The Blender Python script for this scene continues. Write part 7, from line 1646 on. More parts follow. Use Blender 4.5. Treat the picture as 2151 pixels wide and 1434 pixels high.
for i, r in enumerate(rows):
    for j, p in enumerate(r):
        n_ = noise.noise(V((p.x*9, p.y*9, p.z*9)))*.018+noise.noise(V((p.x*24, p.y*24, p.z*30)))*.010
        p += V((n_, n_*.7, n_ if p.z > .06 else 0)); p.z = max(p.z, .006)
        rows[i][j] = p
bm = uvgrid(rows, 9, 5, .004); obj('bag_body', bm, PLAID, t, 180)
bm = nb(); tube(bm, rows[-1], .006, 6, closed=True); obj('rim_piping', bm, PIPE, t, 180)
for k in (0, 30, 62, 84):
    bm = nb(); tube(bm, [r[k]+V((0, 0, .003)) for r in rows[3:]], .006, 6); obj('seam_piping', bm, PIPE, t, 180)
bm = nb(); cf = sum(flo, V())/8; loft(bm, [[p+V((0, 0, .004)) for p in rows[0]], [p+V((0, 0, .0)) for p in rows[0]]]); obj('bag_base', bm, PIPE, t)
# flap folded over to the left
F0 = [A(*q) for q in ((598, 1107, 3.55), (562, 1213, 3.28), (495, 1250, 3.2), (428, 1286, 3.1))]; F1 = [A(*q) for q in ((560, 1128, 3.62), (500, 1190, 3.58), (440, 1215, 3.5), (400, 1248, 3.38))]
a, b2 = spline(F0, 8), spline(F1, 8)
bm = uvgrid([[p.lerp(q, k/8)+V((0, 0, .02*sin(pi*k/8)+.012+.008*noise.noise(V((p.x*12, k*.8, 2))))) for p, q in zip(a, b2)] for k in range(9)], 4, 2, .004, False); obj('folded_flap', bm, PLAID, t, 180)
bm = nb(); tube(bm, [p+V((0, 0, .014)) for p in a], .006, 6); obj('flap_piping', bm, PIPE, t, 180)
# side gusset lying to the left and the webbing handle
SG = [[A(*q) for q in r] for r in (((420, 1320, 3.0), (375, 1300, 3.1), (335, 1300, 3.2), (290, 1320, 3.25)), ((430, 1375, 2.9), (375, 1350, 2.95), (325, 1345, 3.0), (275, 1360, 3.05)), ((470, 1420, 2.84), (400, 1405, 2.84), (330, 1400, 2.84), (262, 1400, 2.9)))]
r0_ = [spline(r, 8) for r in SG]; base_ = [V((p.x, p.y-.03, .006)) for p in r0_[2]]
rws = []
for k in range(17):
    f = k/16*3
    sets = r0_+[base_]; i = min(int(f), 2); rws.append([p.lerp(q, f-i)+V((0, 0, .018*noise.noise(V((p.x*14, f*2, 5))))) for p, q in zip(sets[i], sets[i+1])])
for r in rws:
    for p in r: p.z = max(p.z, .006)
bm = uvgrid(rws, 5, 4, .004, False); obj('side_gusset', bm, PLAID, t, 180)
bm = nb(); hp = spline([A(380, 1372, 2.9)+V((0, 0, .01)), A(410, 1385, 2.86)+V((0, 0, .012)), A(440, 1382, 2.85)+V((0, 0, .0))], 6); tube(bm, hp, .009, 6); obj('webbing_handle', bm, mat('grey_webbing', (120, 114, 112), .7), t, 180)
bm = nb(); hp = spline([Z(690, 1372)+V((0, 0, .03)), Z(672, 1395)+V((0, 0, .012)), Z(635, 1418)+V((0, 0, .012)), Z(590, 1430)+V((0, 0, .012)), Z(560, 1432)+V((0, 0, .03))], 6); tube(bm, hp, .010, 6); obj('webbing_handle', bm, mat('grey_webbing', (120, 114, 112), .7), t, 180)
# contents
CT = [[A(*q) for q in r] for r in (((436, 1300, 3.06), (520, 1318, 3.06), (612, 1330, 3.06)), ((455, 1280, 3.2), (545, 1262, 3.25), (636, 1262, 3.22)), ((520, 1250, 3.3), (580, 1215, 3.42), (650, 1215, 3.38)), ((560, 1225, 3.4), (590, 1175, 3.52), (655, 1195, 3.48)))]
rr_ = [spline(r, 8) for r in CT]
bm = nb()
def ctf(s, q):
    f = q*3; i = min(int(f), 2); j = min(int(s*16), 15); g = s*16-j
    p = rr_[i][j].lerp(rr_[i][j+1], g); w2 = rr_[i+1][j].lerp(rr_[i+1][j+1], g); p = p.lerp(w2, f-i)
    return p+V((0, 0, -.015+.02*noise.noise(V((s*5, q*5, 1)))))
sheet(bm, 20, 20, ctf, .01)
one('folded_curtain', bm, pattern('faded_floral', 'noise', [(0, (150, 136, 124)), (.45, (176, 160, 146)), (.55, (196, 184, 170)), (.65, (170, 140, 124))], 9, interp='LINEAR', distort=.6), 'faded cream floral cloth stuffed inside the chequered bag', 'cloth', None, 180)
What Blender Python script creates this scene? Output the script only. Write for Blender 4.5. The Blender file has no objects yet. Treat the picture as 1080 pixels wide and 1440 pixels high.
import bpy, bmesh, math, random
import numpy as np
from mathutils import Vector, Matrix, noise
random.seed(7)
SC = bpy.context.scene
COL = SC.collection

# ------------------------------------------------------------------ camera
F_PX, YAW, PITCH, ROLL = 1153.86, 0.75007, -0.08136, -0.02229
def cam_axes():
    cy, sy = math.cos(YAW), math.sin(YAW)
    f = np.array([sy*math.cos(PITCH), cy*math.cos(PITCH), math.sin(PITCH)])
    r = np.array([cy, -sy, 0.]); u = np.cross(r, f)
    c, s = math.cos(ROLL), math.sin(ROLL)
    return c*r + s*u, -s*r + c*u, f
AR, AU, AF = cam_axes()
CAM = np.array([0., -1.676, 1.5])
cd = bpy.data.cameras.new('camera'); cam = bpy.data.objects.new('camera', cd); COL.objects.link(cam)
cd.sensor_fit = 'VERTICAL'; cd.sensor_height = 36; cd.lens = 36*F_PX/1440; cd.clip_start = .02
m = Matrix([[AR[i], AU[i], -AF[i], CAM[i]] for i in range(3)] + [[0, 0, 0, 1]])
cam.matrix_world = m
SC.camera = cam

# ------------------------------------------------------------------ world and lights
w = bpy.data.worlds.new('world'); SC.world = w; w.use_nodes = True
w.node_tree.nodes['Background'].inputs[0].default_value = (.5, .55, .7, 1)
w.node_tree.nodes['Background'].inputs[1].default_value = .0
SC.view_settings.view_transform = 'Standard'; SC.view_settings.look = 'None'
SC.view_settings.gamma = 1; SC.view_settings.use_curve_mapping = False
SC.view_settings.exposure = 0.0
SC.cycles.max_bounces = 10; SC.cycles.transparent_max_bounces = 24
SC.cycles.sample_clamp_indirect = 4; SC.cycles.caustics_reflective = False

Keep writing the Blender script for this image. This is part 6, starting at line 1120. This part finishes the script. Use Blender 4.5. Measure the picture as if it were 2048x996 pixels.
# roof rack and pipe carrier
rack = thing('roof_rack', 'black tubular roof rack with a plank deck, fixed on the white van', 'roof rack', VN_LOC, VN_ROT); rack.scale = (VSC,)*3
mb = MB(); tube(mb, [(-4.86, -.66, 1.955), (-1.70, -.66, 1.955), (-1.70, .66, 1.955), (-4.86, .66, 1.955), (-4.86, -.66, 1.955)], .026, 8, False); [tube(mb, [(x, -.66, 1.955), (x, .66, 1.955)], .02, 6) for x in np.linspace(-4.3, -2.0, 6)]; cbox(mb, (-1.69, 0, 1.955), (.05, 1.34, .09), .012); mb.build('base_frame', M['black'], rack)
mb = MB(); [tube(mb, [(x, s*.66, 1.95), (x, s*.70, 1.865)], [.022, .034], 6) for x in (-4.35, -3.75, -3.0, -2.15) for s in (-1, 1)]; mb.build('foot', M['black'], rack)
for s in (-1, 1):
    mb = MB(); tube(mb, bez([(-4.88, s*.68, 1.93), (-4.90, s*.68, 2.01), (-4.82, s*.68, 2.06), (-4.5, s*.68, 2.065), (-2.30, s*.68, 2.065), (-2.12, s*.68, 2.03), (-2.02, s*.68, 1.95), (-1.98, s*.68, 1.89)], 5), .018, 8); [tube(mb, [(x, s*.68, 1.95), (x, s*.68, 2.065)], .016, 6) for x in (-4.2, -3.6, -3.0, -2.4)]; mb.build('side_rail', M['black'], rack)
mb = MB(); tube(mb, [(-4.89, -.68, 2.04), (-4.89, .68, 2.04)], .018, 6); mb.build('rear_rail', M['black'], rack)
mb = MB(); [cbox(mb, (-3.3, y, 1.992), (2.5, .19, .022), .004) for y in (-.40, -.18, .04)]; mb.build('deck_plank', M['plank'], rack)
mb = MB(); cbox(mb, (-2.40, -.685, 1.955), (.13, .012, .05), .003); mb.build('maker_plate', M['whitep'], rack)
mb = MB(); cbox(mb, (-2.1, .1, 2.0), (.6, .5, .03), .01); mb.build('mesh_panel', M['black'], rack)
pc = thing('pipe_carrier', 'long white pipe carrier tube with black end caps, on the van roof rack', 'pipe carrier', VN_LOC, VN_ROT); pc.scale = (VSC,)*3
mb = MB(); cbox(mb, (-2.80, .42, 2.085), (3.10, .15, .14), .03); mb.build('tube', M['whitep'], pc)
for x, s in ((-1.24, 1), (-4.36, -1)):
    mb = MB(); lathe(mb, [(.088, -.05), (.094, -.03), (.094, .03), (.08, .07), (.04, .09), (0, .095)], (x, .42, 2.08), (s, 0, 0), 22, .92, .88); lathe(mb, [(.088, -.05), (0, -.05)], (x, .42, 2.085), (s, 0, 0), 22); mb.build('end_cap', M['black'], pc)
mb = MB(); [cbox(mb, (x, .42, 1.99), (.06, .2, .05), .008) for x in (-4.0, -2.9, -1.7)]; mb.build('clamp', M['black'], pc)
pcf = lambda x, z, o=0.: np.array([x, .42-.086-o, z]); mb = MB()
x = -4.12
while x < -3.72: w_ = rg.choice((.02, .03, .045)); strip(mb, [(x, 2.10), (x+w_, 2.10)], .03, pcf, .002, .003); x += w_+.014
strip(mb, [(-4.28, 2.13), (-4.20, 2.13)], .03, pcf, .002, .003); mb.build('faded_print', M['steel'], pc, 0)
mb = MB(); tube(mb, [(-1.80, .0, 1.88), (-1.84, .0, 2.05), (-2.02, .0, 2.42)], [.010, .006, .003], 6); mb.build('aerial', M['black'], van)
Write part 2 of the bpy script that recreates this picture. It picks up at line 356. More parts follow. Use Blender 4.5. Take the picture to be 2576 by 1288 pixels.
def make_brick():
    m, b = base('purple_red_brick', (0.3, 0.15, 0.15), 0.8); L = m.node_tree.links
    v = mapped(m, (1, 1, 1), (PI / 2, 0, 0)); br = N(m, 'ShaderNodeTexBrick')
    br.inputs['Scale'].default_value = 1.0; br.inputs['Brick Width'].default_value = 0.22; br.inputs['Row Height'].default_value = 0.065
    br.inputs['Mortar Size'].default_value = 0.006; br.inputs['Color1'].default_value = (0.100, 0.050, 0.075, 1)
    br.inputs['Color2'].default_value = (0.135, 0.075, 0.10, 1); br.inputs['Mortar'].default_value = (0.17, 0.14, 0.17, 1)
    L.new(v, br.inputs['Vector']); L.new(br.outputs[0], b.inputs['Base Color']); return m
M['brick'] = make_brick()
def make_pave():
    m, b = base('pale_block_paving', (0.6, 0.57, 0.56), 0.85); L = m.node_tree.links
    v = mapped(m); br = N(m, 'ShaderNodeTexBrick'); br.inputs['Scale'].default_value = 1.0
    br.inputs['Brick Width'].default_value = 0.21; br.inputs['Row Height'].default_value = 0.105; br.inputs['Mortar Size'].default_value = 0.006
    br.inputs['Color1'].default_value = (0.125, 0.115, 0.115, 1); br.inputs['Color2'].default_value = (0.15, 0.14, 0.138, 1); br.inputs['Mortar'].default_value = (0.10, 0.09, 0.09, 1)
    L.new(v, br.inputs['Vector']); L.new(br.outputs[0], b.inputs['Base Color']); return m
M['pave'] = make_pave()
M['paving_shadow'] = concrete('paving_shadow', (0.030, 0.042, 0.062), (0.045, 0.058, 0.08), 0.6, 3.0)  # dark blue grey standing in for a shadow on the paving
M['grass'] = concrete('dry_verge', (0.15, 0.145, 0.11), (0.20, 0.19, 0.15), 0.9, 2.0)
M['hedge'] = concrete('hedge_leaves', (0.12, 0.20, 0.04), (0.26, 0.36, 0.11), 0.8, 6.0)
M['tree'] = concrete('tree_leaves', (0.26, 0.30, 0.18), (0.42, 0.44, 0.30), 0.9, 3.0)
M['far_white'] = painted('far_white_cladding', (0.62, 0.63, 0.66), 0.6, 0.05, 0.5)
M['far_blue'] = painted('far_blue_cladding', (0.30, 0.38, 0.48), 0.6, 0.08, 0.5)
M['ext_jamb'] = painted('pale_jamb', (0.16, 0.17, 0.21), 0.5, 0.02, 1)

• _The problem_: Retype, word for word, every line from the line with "What Blender Python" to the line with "COL = SC.collection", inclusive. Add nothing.

• _Task result_:
What Blender Python script creates this scene? Output the script only. Write for Blender 4.5. The Blender file has no objects yet. Treat the picture as 1080 pixels wide and 1440 pixels high.
import bpy, bmesh, math, random
import numpy as np
from mathutils import Vector, Matrix, noise
random.seed(7)
SC = bpy.context.scene
COL = SC.collection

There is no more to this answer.